When people say things such as 80% of marijuana purchases are on the black market, how are they getting data for this?

2.92K views

When people say things such as 80% of marijuana purchases are on the black market, how are they getting data for this?

In: Other

30 Answers

Anonymous 0 Comments

There is no single entity surnamed “The Black Market”, it is effectively a collective of all illicit means of purchase. So, effectively, you poll 100 people, 20 say they get it from a dispensary or legal store, bam, 80% is from the spooky black market.

Anonymous 0 Comments

They know how much is purchased legitimately, so they just take the total amount and subtract the legitimate amount, ergo the remainder is the black market stuff.

Anonymous 0 Comments

8 out of 10 people purchased weed legally, saw the 35% tax and were like “nahhh fam imma just call the plug”

Source: was a budtender when weed became recreational. Probably more like 9 out of 10 honestly

Anonymous 0 Comments

Hi Everyone,

This post is getting popular and that is wonderful. I want to remind everyone new (and old) to the sub to read through the rules before commenting. We are a strict sub and we know that.

In particular for this one rules 3 and 5. This is not a place to share a personal story about purchasing weed or your impression of your neighborhood. It is also not a place for you to complain about how statistics are portrayed.

I’d really rather not lock the post (I don’t like doing that), but unless the sheer volume of rule breaking comments slows down it will have to be done to deal with them.

Please report any rule breaking comments you see and let us know if you have questions,

You can reach out to us in mod mail or if you have ideas for the sub you can try r/IdeasForELI5

Petwins

Anonymous 0 Comments

They aren’t using HARD data, they are using survey data, and probably not enough of that lesser, inferior data, to make the effort of performing statistical analysis worthwhile as an endeavour.

In short, unless they have access to the total transactions performed, legal and illegal both (which is physically impossible for them to have) there is basically no way to provide or present information on the topic in a useful fashion. There IS however a method of producing and presenting SOME data for the purposes of misinformation, propaganda and control of the narrative.
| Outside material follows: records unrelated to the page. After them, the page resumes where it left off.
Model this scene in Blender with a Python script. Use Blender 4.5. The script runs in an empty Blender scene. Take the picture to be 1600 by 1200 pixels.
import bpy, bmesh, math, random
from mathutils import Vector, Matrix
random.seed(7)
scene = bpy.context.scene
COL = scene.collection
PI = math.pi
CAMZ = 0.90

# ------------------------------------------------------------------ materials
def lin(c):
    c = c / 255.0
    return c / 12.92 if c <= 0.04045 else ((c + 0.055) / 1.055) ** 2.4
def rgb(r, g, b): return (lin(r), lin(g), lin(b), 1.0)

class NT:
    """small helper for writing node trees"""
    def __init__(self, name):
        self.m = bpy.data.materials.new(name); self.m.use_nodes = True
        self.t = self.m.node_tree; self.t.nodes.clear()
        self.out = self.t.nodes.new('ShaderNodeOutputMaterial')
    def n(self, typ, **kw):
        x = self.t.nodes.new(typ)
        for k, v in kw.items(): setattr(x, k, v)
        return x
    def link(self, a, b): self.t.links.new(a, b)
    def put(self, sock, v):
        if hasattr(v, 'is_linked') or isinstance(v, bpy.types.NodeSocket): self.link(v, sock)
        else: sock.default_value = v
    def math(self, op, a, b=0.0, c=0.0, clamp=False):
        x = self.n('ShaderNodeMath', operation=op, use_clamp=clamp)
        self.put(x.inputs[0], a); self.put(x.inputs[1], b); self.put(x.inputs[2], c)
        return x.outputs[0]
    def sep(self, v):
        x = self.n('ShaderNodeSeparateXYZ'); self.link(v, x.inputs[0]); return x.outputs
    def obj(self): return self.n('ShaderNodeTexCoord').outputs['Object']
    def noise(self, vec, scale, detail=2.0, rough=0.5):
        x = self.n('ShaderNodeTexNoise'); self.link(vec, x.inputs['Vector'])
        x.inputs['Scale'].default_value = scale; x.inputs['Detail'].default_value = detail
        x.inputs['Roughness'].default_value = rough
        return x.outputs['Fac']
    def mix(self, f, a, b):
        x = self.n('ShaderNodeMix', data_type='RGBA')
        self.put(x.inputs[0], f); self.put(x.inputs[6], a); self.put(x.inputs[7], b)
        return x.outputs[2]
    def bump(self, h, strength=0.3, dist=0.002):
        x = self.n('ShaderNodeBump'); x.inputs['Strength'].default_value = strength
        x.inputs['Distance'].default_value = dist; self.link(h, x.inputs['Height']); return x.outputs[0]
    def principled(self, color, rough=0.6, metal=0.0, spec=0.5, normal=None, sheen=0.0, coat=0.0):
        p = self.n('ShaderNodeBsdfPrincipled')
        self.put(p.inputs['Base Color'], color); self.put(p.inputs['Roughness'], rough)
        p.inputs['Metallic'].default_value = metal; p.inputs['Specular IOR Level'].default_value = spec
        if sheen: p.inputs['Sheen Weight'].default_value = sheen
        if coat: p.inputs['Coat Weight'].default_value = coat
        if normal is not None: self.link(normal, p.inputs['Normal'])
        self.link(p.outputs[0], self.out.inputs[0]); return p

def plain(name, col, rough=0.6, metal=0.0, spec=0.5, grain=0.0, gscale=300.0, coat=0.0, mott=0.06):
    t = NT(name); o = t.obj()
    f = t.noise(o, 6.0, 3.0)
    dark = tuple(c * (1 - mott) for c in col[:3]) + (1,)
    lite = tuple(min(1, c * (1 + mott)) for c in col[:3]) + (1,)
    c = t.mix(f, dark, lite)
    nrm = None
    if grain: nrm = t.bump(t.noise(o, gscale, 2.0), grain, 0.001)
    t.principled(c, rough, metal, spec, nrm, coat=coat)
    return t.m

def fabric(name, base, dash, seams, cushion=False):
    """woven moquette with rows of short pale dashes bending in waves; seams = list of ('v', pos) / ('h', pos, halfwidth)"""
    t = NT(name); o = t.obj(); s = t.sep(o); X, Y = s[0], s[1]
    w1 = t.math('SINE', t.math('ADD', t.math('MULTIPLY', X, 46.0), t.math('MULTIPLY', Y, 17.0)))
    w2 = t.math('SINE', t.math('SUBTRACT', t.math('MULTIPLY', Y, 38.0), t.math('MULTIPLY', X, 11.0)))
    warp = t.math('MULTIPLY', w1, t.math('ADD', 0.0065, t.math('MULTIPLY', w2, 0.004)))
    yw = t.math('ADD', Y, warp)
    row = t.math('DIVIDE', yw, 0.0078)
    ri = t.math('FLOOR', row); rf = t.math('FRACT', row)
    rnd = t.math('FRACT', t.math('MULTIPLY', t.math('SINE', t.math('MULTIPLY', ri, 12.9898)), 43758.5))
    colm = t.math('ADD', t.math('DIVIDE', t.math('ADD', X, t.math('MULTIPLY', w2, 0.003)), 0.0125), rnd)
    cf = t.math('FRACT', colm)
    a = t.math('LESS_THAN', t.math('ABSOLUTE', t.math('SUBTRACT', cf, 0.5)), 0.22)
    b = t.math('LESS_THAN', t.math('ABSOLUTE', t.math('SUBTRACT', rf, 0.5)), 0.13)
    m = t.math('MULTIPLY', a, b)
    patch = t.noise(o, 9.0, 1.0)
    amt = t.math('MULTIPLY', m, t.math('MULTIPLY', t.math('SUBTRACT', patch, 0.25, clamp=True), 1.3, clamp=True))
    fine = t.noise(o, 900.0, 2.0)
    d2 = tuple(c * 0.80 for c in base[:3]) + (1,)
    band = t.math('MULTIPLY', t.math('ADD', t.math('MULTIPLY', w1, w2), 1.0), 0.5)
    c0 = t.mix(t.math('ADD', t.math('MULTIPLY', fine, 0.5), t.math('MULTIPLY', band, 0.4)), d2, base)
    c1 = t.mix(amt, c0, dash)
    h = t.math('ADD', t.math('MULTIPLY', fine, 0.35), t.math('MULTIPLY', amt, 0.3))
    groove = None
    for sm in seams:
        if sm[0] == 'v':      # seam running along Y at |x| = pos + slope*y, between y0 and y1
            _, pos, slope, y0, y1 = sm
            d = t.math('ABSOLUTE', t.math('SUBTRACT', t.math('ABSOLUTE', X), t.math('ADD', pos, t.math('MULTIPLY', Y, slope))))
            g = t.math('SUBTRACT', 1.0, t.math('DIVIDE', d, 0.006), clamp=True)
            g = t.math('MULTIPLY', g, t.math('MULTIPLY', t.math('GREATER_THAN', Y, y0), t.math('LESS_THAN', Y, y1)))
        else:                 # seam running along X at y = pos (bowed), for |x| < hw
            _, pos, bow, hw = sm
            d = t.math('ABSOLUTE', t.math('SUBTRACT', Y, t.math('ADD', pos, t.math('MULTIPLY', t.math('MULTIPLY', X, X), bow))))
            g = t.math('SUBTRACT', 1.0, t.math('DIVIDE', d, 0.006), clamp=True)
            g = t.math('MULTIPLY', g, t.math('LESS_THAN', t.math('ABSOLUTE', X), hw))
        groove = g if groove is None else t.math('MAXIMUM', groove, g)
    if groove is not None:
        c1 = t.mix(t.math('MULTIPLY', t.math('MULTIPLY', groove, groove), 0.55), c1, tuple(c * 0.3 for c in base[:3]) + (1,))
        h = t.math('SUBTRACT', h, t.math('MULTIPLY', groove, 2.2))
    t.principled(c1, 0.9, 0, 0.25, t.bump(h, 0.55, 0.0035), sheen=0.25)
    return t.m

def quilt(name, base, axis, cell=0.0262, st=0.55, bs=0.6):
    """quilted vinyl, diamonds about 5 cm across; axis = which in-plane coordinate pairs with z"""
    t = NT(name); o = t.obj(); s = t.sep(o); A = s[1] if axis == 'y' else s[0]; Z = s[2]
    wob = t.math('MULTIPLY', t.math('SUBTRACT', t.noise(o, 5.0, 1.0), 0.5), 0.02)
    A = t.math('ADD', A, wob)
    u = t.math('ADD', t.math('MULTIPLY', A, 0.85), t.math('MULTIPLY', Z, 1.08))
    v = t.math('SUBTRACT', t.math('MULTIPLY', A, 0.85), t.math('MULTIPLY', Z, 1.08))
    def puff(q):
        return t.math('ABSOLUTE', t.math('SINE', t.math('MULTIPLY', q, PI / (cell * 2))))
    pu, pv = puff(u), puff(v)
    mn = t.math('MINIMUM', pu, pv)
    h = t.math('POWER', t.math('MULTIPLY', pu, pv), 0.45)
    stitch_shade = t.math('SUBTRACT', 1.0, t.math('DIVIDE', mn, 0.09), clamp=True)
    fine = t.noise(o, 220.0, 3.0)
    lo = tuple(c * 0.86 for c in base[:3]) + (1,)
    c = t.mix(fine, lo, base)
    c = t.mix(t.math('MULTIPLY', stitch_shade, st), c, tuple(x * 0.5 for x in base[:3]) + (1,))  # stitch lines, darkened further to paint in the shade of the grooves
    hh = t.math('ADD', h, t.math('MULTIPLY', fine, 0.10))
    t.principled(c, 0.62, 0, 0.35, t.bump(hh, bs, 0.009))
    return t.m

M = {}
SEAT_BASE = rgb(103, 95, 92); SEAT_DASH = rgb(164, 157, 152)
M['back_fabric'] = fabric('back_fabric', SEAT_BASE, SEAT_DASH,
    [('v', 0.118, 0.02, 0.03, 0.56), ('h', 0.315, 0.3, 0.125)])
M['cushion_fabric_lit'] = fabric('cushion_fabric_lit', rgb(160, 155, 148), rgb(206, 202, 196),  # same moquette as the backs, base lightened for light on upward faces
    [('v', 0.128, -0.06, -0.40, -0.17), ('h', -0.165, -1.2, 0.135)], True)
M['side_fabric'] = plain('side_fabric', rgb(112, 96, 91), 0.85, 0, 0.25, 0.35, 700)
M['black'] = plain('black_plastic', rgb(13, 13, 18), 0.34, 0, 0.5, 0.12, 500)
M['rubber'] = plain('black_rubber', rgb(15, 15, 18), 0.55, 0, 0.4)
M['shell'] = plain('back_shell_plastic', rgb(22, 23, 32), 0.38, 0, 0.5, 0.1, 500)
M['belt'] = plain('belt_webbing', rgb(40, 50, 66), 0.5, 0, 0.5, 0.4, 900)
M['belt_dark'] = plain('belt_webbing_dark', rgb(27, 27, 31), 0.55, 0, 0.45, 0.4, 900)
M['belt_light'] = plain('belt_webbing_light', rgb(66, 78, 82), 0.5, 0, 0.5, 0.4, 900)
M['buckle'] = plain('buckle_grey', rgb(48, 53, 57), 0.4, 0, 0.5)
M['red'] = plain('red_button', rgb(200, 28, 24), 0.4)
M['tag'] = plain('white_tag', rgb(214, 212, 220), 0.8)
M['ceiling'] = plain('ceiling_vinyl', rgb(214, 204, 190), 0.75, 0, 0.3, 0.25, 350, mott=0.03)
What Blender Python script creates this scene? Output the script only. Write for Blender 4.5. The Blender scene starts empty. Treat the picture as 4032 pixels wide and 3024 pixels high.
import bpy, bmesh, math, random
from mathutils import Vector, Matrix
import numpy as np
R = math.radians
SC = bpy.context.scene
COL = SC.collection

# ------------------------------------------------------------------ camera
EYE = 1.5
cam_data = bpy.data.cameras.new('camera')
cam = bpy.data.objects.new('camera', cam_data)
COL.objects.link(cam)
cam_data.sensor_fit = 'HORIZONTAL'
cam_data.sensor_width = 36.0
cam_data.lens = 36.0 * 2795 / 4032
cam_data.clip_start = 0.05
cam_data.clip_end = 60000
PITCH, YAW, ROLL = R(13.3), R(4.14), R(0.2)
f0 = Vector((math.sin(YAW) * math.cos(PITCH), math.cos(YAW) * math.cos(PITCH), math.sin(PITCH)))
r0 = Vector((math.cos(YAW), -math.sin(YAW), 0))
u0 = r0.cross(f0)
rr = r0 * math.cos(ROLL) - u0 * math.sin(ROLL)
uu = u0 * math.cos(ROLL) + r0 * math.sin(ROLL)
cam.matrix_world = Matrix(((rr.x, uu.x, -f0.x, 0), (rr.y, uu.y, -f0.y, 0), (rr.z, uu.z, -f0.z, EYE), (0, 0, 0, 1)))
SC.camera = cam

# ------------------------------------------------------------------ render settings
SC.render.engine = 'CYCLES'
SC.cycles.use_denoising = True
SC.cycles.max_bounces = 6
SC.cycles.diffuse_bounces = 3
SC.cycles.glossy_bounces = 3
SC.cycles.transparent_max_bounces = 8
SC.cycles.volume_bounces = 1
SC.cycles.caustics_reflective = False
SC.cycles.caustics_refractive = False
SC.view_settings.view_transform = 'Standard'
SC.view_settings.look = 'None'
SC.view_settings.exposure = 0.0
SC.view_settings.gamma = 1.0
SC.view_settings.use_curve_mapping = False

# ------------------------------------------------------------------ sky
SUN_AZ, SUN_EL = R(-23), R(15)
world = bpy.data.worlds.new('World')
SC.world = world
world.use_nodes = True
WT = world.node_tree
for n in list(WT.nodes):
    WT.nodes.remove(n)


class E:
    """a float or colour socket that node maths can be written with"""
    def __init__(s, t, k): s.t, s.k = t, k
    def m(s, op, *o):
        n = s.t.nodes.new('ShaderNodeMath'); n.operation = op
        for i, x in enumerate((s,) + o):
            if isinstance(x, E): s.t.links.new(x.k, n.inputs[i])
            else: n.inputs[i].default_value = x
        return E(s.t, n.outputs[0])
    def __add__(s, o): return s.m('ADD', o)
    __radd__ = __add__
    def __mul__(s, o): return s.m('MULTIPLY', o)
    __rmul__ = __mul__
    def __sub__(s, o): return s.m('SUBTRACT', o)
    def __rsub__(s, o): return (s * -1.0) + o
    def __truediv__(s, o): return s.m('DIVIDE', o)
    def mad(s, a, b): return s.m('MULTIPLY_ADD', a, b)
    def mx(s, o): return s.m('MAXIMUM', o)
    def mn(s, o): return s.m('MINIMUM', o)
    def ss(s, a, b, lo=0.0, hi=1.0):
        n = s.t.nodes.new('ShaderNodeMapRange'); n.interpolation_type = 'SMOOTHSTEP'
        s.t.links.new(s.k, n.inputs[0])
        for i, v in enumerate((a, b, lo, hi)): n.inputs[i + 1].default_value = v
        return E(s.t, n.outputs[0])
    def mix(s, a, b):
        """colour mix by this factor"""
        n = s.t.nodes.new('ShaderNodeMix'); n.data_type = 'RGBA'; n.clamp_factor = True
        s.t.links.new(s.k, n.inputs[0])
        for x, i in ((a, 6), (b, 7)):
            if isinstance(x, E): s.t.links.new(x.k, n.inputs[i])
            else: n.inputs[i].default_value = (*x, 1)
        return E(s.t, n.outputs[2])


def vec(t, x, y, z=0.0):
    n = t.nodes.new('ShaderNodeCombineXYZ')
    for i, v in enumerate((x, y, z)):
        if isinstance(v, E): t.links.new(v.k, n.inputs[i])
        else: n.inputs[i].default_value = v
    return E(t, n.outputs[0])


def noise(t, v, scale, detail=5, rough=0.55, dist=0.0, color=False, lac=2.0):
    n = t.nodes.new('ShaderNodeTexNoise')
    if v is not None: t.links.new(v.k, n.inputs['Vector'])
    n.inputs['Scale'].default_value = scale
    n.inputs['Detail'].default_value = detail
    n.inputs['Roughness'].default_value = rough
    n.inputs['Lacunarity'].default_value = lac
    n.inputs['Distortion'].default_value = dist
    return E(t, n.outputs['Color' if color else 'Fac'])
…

Now, which way that propaganda bias goes depends on the people curating the data, but there is no way to have an impartial look at the figures on such a topic, because an honest person would simply say “Unless I have access to all the information about every sale of this substance, I probably shouldn’t be trying to produce an analysis”.

Anonymous 0 Comments

Did a research paper on a topic when I was in college and I had to do a survey with a large enough sample size for the data to be useful. After I gathered the data I remember thinking to myself “People will tell you almost anything of you ask enough of them”

Anonymous 0 Comments

You know, I actually posted another comment, but I wanted to come at this from a different angle. It depends on what you mean by *they*. Now, on one hand, they might get the data in all the ways that you see in this thread – data is collected at bunches of little sources at the granular level (a single school, a single restaurant, a single laboratory, etc.), then people above them aggregate the data from bunches of single sources (aggregate meaning they pull all the data together, clean it up, and turn it into one data set) – this might be a whole school district, the corporate of a restaurant, etc. This might also happen on a larger scale; for instance, the WHO or the World Bank might collect already-aggregated data sets and combine those to form massive, international data sets.

But! If you mean *they* as in the people who use the data, *you* can personally get data from all kinds of different places. For instance, I recently did an analysis of global suicide rates. I got this data off of a website called Kaggle. The person who posted the data had aggregated it from like four different sources. You can download data, usually for free, from places like the WHO, the World Bank, Kaggle, and tons of other places.

EDIT: Spelling.

Anonymous 0 Comments

Sorry I’ll dumb it down further. They know how much weed is sold online. They know how much is smuggled across the borders. They know about how much is sold legally because it’s ridiculously easy to monitor sales of legal weed. If they have an approximate volume of sold vs. Known or average consumption of a population, then it’s pretty easy math… I’m not saying they’re correct. Odds are that number is pulled from the Aether..

Anonymous 0 Comments

IMO They are always fear stats… stats that can’t be actually verified as true or false… normally used to push the war on drugs, rape stats and shit like that.

The 80% of weed is bought on the black market is a great example… also how low reporting rape actually is so the real stats are so off… there are lots of examples like this.

When I see weird stats like that I always think what agenda are they pushing.

Anonymous 0 Comments

Who do you think controls the drug trade?